One thing I have noticed since the emergence of the hashtag is a tendency of mainstream publications to use #MeToo as shorthand. There is a lot of talk about “#MeToo moments” and “#MeToo encounters” that create a kind of blur around the forms of violence that are actually being written about. This is a really strange development, in a way, because you have described the story behind the me too movement as being about hearing and speaking with specificity about our experiences of violence and abuse. So we are watching #MeToo become a kind of common language, but it’s sometimes an empty language.

They have definitely watered it down. I had a really interesting conversation with a male celebrity who referenced somebody as being “me too-ed.” In his defense, he wasn’t saying it to poke fun at the movement itself. But when we had a private conversation about it—I was disappointed because I felt this person understood based on conversations we’d had—he asked me how it was offensive. He was surprised I took offense to it. I said, you know, the problem here is that it takes away from what the words are for. But it also has this connotation as if there’s a target on a person’s back or a way that people get entangled. Like they’re being ensnared in something: Oh, they got me too-ed. All of that makes it harder to do our work.

I thought about this again after Henry Cavill said what he said.

About feeling like it was harder or somehow scarier to date now.

I mean that was just a dumb comment. But the important part is that it is reflective of what so many men think and say now. Because they jump to the part that’s like, Oh well now we’ve got to act different. All these women are super sensitive. It just highlights how the media talks about #MeToo, and I think it’s to your point.

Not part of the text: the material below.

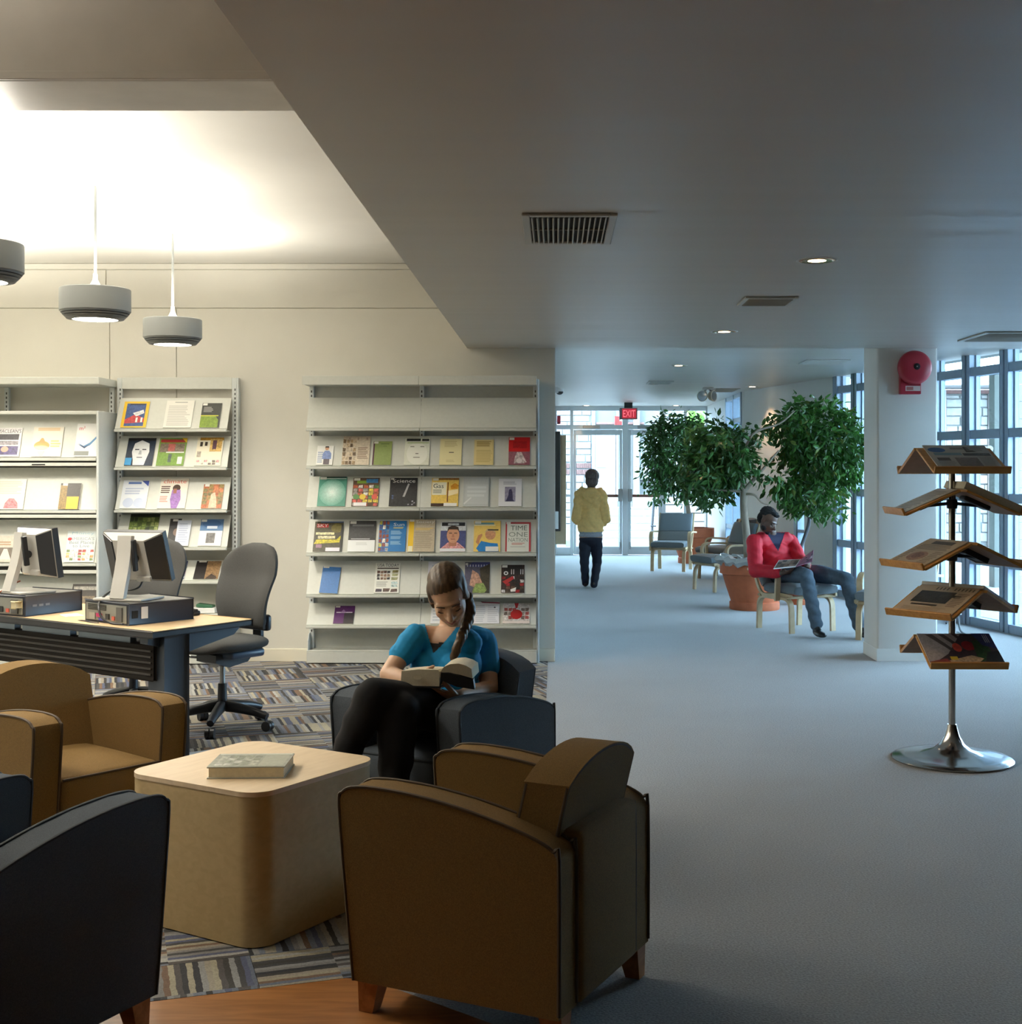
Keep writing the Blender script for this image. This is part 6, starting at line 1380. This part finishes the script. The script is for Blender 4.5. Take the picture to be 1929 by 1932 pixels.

We cannot as a movement depend on the media to catch up with us before we decide that we’re legitimate

I wonder how you see these two things living side by side, then. Both the positive exposure that has put your anti-violence work and certain survivors’ stories in focus, but that has also kind of emptied and distorted the nuance and focus of those things at the exact same time.

I think of these things all the time. Part of what I tell people is that this is about how we as a people, and we as survivors, shift our understanding of how we build movements. If we are depending on the media to completely shift the narrative and all of a sudden really dig into the breadth of stories that are possible—if we are waiting for that to happen in order to feel validated as a movement, then we will be forever stifled.

I think what has to happen simultaneously is those of us who are committed to this work and have some level of profile in this moment have to be committed to narrative change. So I try to frame the work for people and be consistent about that. If you stay consistent and keep your head down, keep moving forward, I feel like people get it after a while. That to me represents a check on our side in terms of looking at evidence of the narrative shifting. People can look at that and say, Oh, this makes sense.

We cannot as a movement depend on the media to catch up with us before we decide that we’re legitimate. The way that those things live side by side is that they just do.

I wonder where you see this going next?

We know the reality, we know the statistics, we know the community, we know the landscape. It’s up to us to strategize about how we move forward despite the fact that the media is saying one thing. Because the media will come along, eventually, at some point. People who are thoughtful and who really committed to the fullness of the issue will pick it up and run and help us get traction.

While I’ve been on the cover of magazines and at red carpet events, I’ve also been working in collaboration with other people on the ground who do this work. I’ve been developing programs. You know what I mean? I can’t rest on my visibility being the work.